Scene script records
◇ ◇ ◇ ◇

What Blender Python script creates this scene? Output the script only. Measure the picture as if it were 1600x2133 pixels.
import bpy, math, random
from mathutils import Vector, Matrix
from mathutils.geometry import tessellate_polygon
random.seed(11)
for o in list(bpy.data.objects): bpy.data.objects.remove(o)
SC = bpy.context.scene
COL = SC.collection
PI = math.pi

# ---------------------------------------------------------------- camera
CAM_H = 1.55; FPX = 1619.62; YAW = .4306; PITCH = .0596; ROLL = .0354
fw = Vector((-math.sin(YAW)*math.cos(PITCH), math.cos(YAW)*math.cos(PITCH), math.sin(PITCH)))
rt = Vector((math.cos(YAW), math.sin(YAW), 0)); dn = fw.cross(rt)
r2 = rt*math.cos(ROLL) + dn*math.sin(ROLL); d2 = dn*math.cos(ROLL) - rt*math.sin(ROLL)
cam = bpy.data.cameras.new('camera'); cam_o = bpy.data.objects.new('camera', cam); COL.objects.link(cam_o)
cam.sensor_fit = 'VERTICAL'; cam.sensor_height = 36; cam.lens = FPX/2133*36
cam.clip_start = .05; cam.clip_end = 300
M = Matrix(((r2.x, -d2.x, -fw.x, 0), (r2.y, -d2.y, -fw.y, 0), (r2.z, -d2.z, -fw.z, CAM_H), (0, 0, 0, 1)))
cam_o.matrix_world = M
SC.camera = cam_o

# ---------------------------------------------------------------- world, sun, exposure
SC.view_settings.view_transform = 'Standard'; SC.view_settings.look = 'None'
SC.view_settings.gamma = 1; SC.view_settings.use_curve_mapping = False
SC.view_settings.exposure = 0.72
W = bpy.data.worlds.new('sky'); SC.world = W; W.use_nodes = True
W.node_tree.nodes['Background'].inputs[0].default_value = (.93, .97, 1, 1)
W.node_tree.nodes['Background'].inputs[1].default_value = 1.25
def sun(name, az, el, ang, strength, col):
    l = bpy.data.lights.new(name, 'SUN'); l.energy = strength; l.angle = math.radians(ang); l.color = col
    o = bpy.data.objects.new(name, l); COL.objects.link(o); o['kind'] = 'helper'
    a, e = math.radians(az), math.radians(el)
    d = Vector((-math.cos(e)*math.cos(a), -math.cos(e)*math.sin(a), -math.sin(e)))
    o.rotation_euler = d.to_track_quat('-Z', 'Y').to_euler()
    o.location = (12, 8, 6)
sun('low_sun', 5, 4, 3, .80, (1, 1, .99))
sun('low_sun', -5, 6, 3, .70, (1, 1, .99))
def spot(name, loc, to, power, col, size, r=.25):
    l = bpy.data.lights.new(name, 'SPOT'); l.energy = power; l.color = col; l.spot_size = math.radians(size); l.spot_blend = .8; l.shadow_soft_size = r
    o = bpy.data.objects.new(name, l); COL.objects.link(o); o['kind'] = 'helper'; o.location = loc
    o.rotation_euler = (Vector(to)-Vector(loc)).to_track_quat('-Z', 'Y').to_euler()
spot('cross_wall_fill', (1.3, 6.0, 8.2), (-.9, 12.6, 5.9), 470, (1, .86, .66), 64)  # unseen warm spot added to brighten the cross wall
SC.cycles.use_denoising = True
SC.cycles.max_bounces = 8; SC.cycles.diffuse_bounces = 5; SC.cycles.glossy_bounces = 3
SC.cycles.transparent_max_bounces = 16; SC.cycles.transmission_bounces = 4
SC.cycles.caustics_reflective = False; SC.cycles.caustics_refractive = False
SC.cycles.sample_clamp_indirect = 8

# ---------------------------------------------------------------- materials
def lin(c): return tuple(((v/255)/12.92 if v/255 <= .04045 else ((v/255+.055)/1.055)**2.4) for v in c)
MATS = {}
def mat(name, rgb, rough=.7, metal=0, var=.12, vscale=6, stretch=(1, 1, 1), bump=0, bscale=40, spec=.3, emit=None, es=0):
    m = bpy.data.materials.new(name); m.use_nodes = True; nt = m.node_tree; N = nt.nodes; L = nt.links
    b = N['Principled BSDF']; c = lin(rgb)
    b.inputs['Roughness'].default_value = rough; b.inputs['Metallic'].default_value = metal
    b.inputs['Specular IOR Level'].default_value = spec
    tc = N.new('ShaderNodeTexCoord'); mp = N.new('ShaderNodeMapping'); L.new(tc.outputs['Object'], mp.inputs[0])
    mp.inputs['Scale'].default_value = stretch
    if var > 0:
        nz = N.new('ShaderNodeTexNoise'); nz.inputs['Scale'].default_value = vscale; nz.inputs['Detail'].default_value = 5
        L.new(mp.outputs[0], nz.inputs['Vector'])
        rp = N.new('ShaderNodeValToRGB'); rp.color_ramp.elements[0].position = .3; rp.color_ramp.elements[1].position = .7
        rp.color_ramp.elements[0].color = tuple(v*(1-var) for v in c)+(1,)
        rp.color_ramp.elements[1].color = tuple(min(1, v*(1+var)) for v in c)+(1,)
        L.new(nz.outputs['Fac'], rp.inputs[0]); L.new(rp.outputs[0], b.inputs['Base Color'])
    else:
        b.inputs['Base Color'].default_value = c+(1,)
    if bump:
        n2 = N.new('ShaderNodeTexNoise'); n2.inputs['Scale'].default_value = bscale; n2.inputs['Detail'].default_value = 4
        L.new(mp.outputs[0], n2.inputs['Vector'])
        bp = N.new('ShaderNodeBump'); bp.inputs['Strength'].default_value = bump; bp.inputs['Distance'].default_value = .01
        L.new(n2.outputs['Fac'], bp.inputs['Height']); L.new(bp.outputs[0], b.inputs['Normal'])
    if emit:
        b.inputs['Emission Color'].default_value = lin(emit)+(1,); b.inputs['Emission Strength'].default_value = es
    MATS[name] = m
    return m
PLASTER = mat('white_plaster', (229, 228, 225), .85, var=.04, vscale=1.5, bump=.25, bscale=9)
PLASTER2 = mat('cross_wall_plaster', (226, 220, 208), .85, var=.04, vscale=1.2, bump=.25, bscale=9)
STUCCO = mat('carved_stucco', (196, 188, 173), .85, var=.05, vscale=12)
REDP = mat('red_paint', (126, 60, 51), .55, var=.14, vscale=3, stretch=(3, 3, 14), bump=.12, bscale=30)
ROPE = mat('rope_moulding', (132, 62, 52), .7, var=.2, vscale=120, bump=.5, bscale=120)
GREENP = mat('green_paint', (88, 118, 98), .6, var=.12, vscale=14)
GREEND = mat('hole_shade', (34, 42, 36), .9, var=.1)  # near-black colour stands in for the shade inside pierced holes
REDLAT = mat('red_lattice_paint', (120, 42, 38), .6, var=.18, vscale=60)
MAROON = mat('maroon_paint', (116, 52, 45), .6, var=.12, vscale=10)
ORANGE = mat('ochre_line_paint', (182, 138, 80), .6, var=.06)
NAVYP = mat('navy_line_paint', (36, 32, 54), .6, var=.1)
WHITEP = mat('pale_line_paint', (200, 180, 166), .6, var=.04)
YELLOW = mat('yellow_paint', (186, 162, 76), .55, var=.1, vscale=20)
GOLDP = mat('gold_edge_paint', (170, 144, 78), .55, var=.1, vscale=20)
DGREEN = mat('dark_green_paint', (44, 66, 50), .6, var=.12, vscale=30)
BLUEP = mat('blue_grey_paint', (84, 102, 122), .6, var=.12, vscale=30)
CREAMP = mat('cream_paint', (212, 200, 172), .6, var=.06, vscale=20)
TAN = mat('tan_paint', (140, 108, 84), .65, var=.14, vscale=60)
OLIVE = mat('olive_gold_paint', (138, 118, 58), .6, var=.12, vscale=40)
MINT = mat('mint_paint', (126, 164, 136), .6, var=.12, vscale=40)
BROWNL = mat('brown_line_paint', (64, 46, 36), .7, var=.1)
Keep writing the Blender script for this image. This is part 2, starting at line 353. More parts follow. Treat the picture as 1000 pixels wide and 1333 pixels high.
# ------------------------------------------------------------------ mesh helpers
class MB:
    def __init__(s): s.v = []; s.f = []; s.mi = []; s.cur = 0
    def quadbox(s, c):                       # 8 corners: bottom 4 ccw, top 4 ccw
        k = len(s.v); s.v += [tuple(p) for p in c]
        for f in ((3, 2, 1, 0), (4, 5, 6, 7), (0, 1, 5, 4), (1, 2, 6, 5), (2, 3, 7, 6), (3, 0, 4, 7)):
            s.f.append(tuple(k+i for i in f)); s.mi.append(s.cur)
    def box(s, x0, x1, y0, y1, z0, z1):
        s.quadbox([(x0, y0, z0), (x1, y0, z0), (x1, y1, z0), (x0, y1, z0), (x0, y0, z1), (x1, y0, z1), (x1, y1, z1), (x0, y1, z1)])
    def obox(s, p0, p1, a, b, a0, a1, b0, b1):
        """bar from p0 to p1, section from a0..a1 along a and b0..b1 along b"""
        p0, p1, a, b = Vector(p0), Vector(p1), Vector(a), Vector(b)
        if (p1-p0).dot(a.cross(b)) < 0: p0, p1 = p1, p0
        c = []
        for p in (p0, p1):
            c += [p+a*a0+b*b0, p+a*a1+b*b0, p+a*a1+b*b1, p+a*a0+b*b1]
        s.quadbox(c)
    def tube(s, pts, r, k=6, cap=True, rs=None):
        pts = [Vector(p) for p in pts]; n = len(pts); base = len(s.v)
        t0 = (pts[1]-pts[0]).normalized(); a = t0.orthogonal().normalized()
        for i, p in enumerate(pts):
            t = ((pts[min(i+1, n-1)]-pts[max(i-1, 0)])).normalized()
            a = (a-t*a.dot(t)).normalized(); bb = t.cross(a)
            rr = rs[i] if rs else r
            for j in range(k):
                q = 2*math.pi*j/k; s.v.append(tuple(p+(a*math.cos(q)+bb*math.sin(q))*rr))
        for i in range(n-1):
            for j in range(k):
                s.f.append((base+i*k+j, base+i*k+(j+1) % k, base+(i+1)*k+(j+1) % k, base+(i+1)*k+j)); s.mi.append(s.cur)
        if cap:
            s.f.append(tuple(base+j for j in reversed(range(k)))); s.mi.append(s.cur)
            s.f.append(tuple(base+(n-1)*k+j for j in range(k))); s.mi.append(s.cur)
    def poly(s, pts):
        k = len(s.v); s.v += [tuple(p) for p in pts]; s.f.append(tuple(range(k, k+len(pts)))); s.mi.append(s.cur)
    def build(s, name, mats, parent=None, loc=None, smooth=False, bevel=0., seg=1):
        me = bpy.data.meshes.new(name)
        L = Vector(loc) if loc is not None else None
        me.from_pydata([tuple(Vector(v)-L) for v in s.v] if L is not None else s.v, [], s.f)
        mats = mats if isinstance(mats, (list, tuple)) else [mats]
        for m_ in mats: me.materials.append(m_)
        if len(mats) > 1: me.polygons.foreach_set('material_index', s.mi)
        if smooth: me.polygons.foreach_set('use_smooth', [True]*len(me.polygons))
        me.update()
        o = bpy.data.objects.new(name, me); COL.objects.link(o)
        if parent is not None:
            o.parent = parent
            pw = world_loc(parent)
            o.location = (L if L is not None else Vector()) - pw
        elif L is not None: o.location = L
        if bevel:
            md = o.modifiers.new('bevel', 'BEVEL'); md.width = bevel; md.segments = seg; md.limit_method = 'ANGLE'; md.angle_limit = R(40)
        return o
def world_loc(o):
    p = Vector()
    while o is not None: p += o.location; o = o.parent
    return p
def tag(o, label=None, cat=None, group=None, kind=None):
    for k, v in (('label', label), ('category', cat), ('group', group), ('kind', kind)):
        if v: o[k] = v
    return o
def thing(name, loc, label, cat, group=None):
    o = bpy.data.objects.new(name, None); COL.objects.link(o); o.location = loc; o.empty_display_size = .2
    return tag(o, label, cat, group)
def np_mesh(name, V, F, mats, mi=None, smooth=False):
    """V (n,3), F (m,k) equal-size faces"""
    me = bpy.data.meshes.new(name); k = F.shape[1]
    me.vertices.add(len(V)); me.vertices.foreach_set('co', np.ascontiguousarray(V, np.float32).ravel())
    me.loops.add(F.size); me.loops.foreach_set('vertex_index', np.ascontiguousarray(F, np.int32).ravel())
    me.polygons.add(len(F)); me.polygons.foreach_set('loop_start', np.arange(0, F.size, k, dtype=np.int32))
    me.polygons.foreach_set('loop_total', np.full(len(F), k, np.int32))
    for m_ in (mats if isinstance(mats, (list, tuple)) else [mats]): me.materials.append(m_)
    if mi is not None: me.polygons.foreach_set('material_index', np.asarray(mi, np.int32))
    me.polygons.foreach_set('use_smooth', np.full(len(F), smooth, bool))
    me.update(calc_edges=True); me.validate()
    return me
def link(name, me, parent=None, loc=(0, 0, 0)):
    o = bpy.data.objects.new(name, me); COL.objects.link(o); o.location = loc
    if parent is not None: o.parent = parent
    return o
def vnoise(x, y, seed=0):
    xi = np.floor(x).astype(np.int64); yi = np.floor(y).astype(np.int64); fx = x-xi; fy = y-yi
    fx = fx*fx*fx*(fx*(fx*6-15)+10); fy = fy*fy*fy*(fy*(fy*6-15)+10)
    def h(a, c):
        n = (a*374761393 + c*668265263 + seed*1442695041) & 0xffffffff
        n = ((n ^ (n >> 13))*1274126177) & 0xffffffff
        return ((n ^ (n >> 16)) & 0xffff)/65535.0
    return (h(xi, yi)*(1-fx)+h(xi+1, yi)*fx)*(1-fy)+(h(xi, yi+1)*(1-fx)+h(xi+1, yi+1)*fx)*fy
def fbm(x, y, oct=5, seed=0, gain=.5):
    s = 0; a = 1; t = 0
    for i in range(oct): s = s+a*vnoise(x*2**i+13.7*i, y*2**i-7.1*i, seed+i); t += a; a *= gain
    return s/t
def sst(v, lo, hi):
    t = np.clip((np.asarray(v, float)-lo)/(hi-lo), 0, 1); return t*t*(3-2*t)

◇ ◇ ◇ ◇

#### What this task involves:
Word for word, quote the lines of the material from the first line through the line with "SC.camera = cam_o", both ends included.

#### Full solution:
What Blender Python script creates this scene? Output the script only. Measure the picture as if it were 1600x2133 pixels.
import bpy, math, random
from mathutils import Vector, Matrix
from mathutils.geometry import tessellate_polygon
random.seed(11)
for o in list(bpy.data.objects): bpy.data.objects.remove(o)
SC = bpy.context.scene
COL = SC.collection
PI = math.pi

# ---------------------------------------------------------------- camera
CAM_H = 1.55; FPX = 1619.62; YAW = .4306; PITCH = .0596; ROLL = .0354
fw = Vector((-math.sin(YAW)*math.cos(PITCH), math.cos(YAW)*math.cos(PITCH), math.sin(PITCH)))
rt = Vector((math.cos(YAW), math.sin(YAW), 0)); dn = fw.cross(rt)
r2 = rt*math.cos(ROLL) + dn*math.sin(ROLL); d2 = dn*math.cos(ROLL) - rt*math.sin(ROLL)
cam = bpy.data.cameras.new('camera'); cam_o = bpy.data.objects.new('camera', cam); COL.objects.link(cam_o)
cam.sensor_fit = 'VERTICAL'; cam.sensor_height = 36; cam.lens = FPX/2133*36
cam.clip_start = .05; cam.clip_end = 300
M = Matrix(((r2.x, -d2.x, -fw.x, 0), (r2.y, -d2.y, -fw.y, 0), (r2.z, -d2.z, -fw.z, CAM_H), (0, 0, 0, 1)))
cam_o.matrix_world = M
SC.camera = cam_o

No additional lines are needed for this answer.